Come il Padre anche il Figlio dà tutto se stesso: la sua vita, il suo corpo e il suo sangue nel mistero dell’Eucaristia, il suo perdono, la sua Madre dolcissima, il suo Spirito, i carismi, le acque salutari del Battesimo dove gli uomini rinascono a una vita nuova, eterna. Gesù ama gli uomini chiamandoli ad essere suoi commensali, suoi familiari, suoi amici, rivelando loro i profondi segreti dell’intimità divina con il Padre, svelando il volto del Padre e affidando loro la sua stessa missione: «Come il Padre ha mandato me, anche io mando voi» (Gv 20,21). Gesù, «nella storia d’amo-re che la Bibbia ci racconta […], ci viene incontro, cerca di conquistarci  fino all’Ultima Cena, fino al Cuore trafitto sulla croce, fino alle apparizioni del Risorto e alle grandi opere mediante le quali Egli, attraverso l’azio-ne degli Apostoli, ha guidato il cammino della Chiesa nascente. Anche nella successiva storia della Chiesa il Signore non è rimasto assente: sempre di nuovo ci viene incontro attraverso uomini nei quali Egli traspare; attraverso la sua Parola, nei Sacramenti, specialmente nell’Eucaristia. Nella liturgia della Chiesa, nella sua preghiera, nella comunità viva dei credenti, noi sperimentiamo l’amore di Dio, percepiamo la sua presenza e impariamo in questo modo anche a riconoscerla nel nostro quotidiano. Egli per primo ci ha amati e continua ad amarci per primo; per questo anche noi possiamo rispondere con l’amore» (Deus caritas est 17).

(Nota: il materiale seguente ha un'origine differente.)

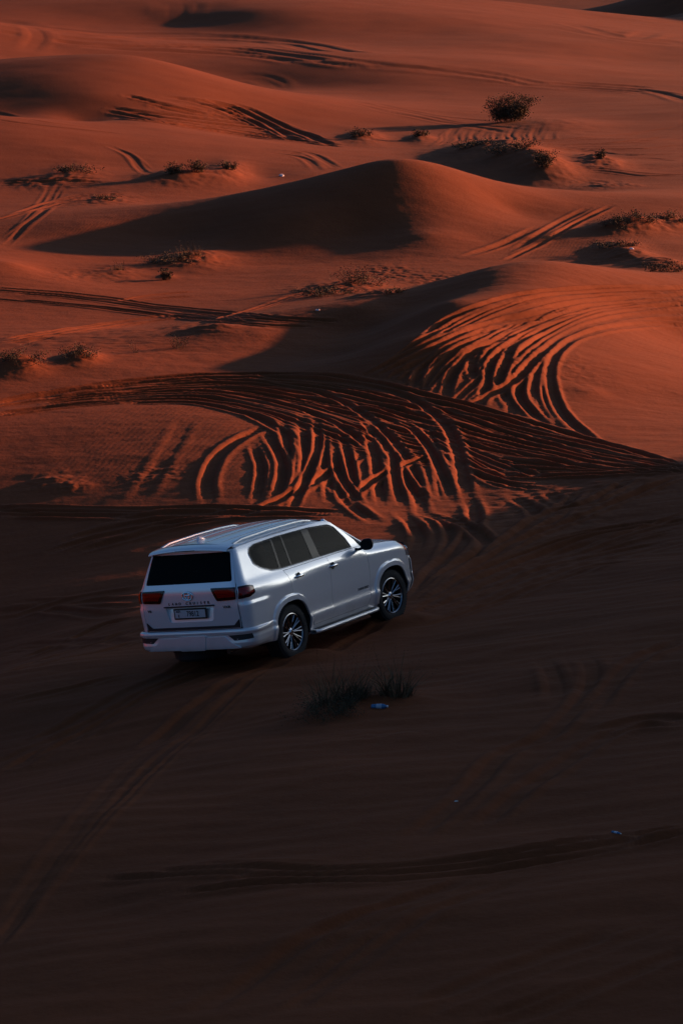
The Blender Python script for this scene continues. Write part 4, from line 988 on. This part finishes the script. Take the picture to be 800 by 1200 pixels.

Lo Spirito Santo, Amore che unisce il Padre e il Figlio, dà il massimo: dà tutto se stesso, onde i credenti abbiano ed usufruiscano di tutto ciò che il Padre ed il Figlio vogliono donare: «Quando verrà lui, lo Spirito della verità, vi guiderà a tutta la verità, perché non parlerà da se stesso, ma dirà tutto ciò che avrà udito e vi annuncerà le cose future. Egli mi glorificherà, perché prenderà quel che è mio e ve lo annuncerà. Tutto quello che il Padre possiede è mio; per questo ho detto che prenderà da quel che è mio e ve l’annuncerà» (Gv 16,13-15). Lo Spirito Santo dà se stesso ai credenti onde vivano nell’amicizia del Padre e del Cristo. Ridona loro «la somiglianza divina perduta a causa del peccato e li fa vivere in Cristo, della Vita stessa della Trinità Santa. Li manda a testimoniare la Verità di Cristo e li organizza nelle loro mutue funzioni, affinché tutti portino “il frutto dello Spirito” (Compendio CCC 145). Edifica, «anima e santifica la Chiesa» (Compendio CCC 145). Dà se stesso alla Chiesa, restando in essa fino alla fine dei tempi (cfr. Gv 14,16).

Il credente, amando il prossimo come Dio ama gli uomini, imita l’amore di Dio, il quale ama tutti senza fare «preferenze di persone» (At 10,34-35). Il come, allora, qualifica l’amore. Dio ama pur non avendo bisogno di nulla, nemmeno del contraccambio; così Gesù ha amato i suoi discepoli, dando tutto, compreso la vita, senza pretendere nulla; così devono amare i credenti. L’amore verso Dio e l’amore verso il prossimo sono inseparabili e si dimostrano l’uno con l’altro. Come l’amore verso il prossimo è la prova dell’amore verso Dio (1Gv 4,20-21), così l’amore verso Dio è la prova dell’amore verso il prossimo (1Gv 5,2).

La pagina dei Padri

Aiutare noi stessi e aiutarci gli uni gli altri – Doroteo di Gaza: Cerchiamo di acquistare l’amore, cerchiamo di acquistare la misericordia per il prossimo, per guardarci dalla terribile maldicenza e dal condannare o disprezzare chicchessia. Aiutiamoci gli uni gli altri come membra nostre. Chi, se ha una ferita nella mano o nel piede o in una delle altre membra, prova ripugnanza di se stesso o taglia via le proprie membra, anche se la ferita va in putrefazione, e non piuttosto la pulisce, la lava, vi mette empiastri, la fascia, l’unge con l’olio santo, prega, invoca i santi perché preghino per lui? E insomma non abbandona, non rigetta il proprio membro o il suo fetore, ma fa di tutto per guarire. Così dobbiamo anche noi compatirci gli uni gli altri, prenderci cura di noi stessi o direttamente o attraverso altri più capaci, ed escogitare e fare di tutto per aiutare noi stessi e aiutarci gli uni gli altri. “Siamo infatti membra gli uni degli altri”, come dice l’Apostolo (Rm 12,5). Se dunque siamo tutti quanti un solo corpo e uno per uno siamo membra gli uni degli altri, se un membro soffre, soffrono insieme a lui anche tutte le altre membra (cfr. 1Cor 12,26).